South American alternative to ICSID in the works as governments create an energy treaty

By Fernando Cabrera Diaz
6 August 2008

A  July 16-17 meeting of the Bolivarian Alternative for the Americas (comprised of Bolivia, Cuba, Dominica, Nicaragua, and Venezuela)* ended without public mention of the International Centre for Settlement of Investment Disputes (ICSID), the World Bank agency that administers investor-state arbitrations. Nonetheless, the bloc’s push for a regional alternative to the Centre initiated at last year’s forum is gaining some momentum.

The Energy Council for South America ― represented by energy ministers from all 11 South American sovereign nations ― met for the first time in May to discuss a regional Energy Security Treaty. At the conclusion of that meeting, the Venezuelan energy minister, Rafael Ramírez, announced that the Council had approved working groups whose task is to design a legal mechanism to settle investor-state disputes related to the energy sector.

These rules would eventually replace those of ICSID as the preferred means to settle disputes between foreign energy companies and governments of Latin America, said Mr. Ramírez. The Energy Council has given itself six months to finalize the Energy Security Treaty.

During last year’s 5th annual ALBA Congress, President Evo Morales famously announced that ALBA members had agreed as a group to withdraw from the ICSID Convention.
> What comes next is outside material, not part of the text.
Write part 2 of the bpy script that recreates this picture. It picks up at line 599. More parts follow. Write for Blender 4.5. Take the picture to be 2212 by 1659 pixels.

While Bolivia followed through on its promise, informing ICSID of its withdrawal from the Convention by letter dated May 1, 2007, other ALBA members have not followed suit. Nicaragua and Venezuela remain ICSID members, while Cuba and Dominica were never signatories to the Treaty.

Nicaragua, which has only faced one case at ICSID, has given mixed signals as to whether it intends to withdraw from the Centre. On April 14, the Managua-based newspaper La Prensa reported Attorney General Hernán Estrada as saying that Nicaragua was looking closely at Bolivia’s experience, before determining its next step.

Nicaragua has for a year now stopped referring to ICSID in its investment treaties, opting instead for the Paris-based International Court of Arbitration, added Mr. Estrada.

However, in a rare move, Nicaragua lodged an ICSID case in June against the Spanish hotel group Barceló. Nicaragua is seeking US$ 30 million, which it claims to be owed from a disputed 1993 resort property sale to Barceló. Only two other cases have been registered by a government against a foreign investor at ICSID, according to ICSID records:  a 1975 dispute over the construction of a maternity ward filed by Gabon against Société Serete S.A., and a pending dispute over a coal mining contract between the Government of the Indonesian Province of East Kalimantan and PT Kaltim Prima Coal.

Venezuela is also sending mixed signals. On February 13, the country’s National Assembly passed a resolution approving Venezuela’s withdrawal from ICSID, but the very next week Venezuela asked ExxonMobil to drop judicial proceedings at London and Paris arbitration courts, and instead return to ICSID to resolve their ongoing dispute over the nationalization of oil fields in the Orinoco.

*Honduras president Manuel Zelaya announced on July 30 that his country will shortly be joining ALBA.